While new technology may have cut into the traditional animator’s workflow, it has also eased the pressure of shrinking budgets. ‘[Technological advances] have enabled us to keep costs down and still make a profit,’ even though the production costs of making a commercial have not grown in the last eight years or so, says Delaney.

In the case of The Animation House, a constant flow of work and a long list of steady clients may have worked against it.

‘Animation House had all the big agencies in Canada in their backyard, so they may not have detected the trends as early as we would,’ says Delaney. ‘We always had to kick and scrape for everything we got, so we knew how tough it was and could see the trends coming early. That may have been an advantage for us at the end of the day.’

The trick now for animation companies is to predict trends and specialize enough to be among the best at what they do, but not so focused that they cannot survive a time where their specialty goes down in popularity.

Specializing in stop-motion animation made sense for Philip Marcus, who was represented as a stop-motion director by Animation House from 1996 to 2000, because there were few competitors and the style was in fashion…at the time.

In the late ’80s and early ’90s, there was a lull in demand for Marcus’ specialization, but in the mid-’90s, he says ‘stop action became the flavor of the month again’ and in 1994 he opened his own Toronto studio, Quack Quack.

When the flow of commercial work dropped off again in 2000, Marcus realized that to specialize in stop action, he could not depend on commercial work and began looking to longer-form work and children’s series to fill the lulls in commercial work.

Marcus recently animated The Stone of Folly, a stop-action short produced independently by director Jesse Rosensweet, which won the Jury Prize for best short film at Cannes 2002.

Toronto house TOPIX, which for 15 years generated 98% of its business from commercial work, has also been able to diversify effectively in response to decreased demand for commercial animation by keeping its business structure flexible. ‘We’ve never had a five-year plan. This business moves in six months, not five years,’ says TOPIX partner and executive prroducer Sylvain Tallion.

In early ’96, TOPIX went through a significant drought on the animation side, going five months without a single job. However, Tallion had predicted changes in the flow of commercial production and a year earlier started a division called Mad Dog, which opened the company up to digital compositing, digital post-production and the F/X world. In January 2001, TOPIX added long-form work to its commercial foundations, opening sister company Mr. X, which does compositing and CGI animation for feature films.

Up until ’95, TOPIX’s revenue was derived entirely from either character animation or graphic design work; now Tallion says a larger portion of their revenue comes from post-production.

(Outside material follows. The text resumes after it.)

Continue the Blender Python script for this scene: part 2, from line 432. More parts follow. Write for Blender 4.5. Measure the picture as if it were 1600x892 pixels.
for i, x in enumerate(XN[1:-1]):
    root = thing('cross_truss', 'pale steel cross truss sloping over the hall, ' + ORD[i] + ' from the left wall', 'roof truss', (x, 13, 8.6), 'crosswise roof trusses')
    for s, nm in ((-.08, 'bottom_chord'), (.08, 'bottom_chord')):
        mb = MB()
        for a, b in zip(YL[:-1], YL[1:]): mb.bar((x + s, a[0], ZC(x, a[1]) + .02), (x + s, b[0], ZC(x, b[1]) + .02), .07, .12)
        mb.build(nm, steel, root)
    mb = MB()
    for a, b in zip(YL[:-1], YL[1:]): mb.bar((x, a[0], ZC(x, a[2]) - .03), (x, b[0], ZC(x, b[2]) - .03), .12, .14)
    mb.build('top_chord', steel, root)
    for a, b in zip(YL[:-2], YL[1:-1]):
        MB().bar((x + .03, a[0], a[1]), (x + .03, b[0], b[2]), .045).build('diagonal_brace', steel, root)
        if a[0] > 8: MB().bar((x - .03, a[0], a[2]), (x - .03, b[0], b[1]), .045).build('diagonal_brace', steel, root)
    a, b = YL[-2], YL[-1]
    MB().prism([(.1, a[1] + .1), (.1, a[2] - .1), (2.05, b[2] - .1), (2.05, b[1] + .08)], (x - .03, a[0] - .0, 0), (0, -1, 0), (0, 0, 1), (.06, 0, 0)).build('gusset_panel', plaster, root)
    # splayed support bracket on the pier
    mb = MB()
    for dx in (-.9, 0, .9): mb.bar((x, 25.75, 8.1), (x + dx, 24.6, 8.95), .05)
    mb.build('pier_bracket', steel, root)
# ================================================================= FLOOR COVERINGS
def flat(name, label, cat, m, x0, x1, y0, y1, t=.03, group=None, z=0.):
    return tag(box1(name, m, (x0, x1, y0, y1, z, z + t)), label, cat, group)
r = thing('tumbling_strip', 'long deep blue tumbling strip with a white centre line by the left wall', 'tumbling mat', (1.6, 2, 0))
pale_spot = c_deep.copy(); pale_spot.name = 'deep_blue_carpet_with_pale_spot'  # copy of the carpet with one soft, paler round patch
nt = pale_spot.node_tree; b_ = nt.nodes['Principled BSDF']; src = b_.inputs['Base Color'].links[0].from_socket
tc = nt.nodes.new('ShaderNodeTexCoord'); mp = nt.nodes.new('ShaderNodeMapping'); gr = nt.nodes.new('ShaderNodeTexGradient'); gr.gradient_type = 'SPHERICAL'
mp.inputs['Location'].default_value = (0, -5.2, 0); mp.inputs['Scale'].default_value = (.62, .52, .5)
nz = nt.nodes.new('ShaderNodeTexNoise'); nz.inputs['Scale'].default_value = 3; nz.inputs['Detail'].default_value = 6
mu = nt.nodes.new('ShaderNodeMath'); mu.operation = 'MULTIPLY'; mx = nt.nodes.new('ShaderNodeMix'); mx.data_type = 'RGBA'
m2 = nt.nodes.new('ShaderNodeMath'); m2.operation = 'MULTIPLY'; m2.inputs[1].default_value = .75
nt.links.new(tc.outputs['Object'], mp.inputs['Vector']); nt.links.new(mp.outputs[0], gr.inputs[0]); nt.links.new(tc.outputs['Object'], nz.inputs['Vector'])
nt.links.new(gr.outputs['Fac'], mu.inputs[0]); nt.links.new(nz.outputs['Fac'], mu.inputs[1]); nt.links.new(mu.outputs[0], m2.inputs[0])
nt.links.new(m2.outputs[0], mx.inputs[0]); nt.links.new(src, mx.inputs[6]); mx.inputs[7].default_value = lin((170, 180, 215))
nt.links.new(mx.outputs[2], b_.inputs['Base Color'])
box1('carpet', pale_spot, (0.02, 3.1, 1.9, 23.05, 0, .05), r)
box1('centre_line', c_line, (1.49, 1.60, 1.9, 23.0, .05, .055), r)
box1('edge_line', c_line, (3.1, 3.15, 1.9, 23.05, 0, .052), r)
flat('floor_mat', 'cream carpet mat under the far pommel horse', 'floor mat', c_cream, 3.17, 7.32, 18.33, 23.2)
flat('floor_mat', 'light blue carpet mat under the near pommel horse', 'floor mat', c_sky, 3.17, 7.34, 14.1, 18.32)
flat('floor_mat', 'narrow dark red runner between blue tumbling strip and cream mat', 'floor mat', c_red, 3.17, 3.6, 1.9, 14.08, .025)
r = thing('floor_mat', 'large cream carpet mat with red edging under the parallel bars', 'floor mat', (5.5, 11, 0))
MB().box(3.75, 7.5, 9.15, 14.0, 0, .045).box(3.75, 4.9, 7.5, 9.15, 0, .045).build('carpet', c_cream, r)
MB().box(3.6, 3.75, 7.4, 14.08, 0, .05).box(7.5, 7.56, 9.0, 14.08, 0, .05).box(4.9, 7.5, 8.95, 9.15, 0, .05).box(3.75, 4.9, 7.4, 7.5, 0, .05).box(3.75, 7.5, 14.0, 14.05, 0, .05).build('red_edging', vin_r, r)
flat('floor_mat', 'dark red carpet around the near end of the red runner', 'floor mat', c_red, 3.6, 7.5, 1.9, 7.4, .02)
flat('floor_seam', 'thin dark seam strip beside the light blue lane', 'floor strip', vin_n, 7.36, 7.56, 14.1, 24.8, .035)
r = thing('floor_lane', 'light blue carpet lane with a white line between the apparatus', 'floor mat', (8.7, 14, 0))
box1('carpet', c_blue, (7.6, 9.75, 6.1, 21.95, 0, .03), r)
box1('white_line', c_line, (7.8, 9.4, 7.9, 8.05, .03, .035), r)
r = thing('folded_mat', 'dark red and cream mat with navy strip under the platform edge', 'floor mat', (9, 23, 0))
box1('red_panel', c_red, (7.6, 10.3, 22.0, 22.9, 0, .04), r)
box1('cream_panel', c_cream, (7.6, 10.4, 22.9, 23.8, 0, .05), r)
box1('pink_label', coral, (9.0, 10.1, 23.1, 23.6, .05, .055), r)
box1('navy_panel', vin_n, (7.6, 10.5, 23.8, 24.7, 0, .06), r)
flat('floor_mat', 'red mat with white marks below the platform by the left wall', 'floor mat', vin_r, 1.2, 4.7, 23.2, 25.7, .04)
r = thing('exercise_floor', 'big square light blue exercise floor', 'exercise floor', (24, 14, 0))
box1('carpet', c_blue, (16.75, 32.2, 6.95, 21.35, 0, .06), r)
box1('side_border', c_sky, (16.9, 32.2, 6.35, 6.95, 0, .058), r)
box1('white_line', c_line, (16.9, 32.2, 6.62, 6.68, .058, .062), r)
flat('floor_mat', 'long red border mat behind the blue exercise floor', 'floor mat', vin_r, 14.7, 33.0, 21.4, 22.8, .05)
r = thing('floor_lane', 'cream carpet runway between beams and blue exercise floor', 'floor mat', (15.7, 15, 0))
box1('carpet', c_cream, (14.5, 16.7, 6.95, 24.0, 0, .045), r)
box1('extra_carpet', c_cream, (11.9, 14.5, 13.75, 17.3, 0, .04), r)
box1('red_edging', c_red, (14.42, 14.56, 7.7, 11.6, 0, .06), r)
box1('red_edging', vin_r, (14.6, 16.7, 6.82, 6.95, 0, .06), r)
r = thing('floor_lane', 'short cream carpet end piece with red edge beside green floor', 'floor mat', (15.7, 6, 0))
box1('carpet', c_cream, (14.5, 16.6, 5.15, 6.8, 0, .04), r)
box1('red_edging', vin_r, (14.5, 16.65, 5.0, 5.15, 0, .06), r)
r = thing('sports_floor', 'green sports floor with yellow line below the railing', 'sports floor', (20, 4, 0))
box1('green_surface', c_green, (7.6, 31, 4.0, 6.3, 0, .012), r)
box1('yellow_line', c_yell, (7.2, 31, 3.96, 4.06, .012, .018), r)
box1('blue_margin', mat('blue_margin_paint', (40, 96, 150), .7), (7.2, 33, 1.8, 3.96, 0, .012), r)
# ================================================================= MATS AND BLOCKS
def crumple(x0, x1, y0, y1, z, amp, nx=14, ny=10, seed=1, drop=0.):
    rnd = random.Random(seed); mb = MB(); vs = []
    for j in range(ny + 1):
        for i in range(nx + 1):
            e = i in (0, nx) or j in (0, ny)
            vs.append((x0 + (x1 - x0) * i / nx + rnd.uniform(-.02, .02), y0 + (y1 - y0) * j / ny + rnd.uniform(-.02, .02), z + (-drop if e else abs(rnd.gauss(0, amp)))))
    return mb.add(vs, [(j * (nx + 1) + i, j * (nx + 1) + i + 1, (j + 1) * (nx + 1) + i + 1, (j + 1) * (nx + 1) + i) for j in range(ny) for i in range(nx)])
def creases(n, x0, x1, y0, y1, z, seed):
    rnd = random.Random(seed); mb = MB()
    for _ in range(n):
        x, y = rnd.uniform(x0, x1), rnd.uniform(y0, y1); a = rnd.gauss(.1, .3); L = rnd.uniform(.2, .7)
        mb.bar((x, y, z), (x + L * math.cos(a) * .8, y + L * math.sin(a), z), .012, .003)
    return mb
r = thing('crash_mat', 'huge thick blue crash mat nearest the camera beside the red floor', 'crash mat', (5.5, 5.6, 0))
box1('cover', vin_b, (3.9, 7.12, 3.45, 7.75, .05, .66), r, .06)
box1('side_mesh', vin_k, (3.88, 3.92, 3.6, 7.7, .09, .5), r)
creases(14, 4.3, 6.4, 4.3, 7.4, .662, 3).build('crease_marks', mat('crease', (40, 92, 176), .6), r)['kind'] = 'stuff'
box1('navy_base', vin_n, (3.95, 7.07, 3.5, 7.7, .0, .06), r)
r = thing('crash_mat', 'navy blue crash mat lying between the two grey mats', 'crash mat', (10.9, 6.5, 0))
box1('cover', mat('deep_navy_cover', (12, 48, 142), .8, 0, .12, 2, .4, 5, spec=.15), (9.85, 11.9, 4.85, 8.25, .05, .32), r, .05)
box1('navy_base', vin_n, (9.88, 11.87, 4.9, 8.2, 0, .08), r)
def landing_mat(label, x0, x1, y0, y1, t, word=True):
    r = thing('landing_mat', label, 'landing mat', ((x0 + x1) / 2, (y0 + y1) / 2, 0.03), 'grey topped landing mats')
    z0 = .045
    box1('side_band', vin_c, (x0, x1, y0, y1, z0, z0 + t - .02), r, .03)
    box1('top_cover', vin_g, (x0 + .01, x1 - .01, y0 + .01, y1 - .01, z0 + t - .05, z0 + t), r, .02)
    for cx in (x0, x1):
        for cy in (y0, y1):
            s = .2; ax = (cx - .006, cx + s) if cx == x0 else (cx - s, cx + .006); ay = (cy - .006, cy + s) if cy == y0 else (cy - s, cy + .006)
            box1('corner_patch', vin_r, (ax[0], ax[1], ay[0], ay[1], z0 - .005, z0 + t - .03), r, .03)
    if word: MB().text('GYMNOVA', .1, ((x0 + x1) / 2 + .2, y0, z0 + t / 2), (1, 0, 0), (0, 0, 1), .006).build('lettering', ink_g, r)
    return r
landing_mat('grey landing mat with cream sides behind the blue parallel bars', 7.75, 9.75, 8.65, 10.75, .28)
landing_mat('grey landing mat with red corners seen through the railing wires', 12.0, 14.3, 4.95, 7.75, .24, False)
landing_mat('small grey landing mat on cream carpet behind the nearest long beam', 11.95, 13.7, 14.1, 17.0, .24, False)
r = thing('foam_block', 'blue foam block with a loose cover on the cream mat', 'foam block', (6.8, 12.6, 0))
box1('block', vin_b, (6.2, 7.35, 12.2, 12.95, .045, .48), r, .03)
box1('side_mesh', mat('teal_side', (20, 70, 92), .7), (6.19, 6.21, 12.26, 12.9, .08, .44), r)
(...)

‘I don’t know why, but animation falls in and out of favor, whereas post-production doesn’t seem to dry out as much,’ says Tallion. ‘We’ve been fortunate to have just enough diversification so that we’re still specialists in a number of areas that complement each other, but can also survive the trends when certain things fall out of favor for six months and then are all of a sudden back.’

Growing up amongst the influence of new technology may have been an advantage to companies that started during the last several years in that they are accustomed to a rapidly changing industry that is tied intricately to the pace of technological advances.

‘Commercial work is sporadic, you have three months work then there is a lag,’ says accountant-turned-animator Jason Surridge, owner/director at three-year-old Vancouver animation studio Pork ‘n’ Beans. ‘The problem is retaining the artists and keeping your staff busy.’

Pork ‘n’ Beans entered the commercial industry on the new media side, creating online spots for sites like Nintendo, Macromedia and Shockwave. This gave the shop a head start in Flash animation, which helped it land a job animating 13 episodes of Yakkity Yak, a children’s series on Teletoon produced by Vancouver animation company Studio B.